Les manœuvres et menaces non
plus, il a été impossible de discréditer
l’association, d’empêcher tous les
élus de la soutenir. Marie-Odile
Delcamp, jeune maire socialiste élue
en mars 2009, en témoigne : « On a
essayé de nous reprocher de prêter
des locaux, de faciliter les actions ».
Mais elle en a délibérément pris son
parti, elle organise des rencontres
débats entre les composantes de sa
liste de gauche unie.

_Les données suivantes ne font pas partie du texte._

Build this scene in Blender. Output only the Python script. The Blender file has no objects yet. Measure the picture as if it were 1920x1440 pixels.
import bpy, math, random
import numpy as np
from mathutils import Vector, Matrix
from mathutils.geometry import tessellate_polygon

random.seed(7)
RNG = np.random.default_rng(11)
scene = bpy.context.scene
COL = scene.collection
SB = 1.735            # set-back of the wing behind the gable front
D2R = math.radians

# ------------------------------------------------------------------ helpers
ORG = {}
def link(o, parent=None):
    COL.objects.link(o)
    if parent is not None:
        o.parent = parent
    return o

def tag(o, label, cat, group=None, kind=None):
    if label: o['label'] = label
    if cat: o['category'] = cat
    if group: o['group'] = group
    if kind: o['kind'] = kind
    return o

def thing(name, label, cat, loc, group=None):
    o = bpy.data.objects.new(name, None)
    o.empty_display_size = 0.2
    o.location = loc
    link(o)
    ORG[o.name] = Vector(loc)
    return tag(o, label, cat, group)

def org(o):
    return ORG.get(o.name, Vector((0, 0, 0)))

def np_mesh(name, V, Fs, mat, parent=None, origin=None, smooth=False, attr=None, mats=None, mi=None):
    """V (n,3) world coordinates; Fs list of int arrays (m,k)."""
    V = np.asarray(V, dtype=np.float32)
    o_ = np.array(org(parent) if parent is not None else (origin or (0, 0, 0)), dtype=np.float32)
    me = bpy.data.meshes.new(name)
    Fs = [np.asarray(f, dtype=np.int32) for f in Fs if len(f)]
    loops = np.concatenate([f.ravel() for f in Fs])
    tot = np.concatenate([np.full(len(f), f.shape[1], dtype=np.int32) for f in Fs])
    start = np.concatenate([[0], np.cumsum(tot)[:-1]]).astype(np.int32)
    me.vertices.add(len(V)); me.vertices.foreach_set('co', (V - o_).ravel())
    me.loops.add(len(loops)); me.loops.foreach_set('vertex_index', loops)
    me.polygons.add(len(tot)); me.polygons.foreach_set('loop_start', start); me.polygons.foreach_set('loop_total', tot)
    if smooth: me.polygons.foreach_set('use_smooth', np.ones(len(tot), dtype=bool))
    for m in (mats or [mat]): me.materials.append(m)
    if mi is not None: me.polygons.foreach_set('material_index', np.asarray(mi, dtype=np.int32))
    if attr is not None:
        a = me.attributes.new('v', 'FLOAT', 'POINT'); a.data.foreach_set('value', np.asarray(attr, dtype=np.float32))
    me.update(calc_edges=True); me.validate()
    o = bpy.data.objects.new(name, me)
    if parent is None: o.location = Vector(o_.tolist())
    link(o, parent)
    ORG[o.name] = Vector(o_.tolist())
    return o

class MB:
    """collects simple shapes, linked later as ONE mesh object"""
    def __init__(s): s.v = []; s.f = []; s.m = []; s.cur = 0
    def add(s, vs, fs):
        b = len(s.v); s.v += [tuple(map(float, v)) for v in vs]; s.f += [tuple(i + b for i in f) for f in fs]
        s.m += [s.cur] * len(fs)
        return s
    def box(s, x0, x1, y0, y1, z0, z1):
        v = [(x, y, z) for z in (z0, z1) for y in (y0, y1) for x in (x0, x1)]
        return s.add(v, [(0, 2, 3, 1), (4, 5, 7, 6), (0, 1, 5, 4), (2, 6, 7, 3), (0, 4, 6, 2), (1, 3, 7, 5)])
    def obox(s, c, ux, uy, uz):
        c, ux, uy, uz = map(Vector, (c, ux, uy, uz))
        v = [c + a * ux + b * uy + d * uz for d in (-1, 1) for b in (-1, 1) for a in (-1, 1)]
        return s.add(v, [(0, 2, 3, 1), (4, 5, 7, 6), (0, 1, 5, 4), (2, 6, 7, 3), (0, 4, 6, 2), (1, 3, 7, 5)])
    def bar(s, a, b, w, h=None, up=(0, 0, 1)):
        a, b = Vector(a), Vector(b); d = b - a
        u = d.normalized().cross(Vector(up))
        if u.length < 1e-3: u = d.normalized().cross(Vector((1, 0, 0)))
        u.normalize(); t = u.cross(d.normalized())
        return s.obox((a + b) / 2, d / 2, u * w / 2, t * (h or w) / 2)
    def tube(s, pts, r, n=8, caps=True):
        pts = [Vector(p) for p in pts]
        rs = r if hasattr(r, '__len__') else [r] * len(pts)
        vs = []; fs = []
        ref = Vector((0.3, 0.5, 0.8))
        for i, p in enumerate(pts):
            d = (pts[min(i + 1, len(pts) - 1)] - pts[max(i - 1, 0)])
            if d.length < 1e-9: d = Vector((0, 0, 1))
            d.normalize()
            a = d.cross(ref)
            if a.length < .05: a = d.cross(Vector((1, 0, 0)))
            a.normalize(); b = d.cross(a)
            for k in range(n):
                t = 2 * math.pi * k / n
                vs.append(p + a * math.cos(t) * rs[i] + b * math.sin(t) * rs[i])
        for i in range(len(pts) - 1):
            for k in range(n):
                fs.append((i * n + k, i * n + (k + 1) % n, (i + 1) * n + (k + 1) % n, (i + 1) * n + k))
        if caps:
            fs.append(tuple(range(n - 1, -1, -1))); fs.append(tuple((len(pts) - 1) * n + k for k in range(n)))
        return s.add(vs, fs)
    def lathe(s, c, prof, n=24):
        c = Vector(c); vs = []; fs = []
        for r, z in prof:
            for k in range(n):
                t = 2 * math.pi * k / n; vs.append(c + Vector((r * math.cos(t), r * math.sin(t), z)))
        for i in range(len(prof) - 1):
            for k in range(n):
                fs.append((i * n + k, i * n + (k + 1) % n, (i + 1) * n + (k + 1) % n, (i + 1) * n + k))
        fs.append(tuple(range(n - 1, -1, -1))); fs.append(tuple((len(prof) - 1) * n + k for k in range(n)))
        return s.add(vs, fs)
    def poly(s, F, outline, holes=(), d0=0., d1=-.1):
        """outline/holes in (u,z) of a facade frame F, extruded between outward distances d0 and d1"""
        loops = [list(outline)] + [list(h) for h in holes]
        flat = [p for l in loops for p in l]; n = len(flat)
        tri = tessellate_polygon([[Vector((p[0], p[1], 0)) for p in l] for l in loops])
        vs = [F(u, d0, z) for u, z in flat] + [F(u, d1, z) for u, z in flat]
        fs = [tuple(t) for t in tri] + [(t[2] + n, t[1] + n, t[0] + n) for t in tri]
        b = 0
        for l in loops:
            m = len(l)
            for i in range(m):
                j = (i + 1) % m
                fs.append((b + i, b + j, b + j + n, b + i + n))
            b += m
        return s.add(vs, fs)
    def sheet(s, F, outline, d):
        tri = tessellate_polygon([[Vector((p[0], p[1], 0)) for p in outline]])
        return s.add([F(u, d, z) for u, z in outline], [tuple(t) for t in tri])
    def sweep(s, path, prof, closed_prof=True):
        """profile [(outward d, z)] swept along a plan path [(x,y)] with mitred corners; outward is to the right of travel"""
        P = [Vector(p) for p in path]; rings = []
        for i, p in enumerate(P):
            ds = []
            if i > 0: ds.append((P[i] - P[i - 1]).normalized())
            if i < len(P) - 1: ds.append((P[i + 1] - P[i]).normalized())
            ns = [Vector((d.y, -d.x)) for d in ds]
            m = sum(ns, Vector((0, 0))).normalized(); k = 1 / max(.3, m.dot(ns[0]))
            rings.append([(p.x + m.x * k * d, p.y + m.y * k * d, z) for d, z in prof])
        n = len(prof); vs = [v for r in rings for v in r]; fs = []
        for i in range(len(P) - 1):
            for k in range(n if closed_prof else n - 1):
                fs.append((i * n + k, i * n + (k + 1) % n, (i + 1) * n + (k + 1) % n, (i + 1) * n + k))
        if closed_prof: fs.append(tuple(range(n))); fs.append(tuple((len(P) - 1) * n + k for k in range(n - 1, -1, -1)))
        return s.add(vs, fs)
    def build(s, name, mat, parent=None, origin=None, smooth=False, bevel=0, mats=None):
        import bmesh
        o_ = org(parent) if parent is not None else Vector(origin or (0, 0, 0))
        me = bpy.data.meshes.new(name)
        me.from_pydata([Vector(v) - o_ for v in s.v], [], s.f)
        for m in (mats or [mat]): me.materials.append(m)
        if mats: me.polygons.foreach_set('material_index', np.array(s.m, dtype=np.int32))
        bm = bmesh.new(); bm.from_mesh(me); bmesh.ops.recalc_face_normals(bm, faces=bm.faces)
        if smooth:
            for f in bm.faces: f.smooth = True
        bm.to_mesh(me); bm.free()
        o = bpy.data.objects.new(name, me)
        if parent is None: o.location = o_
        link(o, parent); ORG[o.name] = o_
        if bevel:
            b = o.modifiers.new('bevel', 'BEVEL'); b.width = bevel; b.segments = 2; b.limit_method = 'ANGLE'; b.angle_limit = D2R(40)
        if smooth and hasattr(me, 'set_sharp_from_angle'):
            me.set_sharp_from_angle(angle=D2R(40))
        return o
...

PS, PCF, animateurs
de courants alternatifs se
retrouvent ainsi pour échanger, discuter
sur le fond des « réponses à la
crise » : c’est dans ce cadre que j’interviens
ce 23 janvier, dans une salle
municipale, après la mobilisation de
la gare.
Suite à un reportage le 25 janvier sur
TF1 (enfin) une réunion s’est tenue le
28 chez le ministre des transports
Bussereau qui a proposé « 2 arrêts »
de plus aux élus de l'Association
"Tous Ensemble Pour Les Gares". Ce
qui ferait 7 arrêts rétablis sur les 15
demandés. Cette nouvelle n’a pas été
confirmée et l'Association a appelé à
une assemblée générale extraordinaire
le 14 Février avec rendez-vous
à la gare de Gourdon. La lutte paie.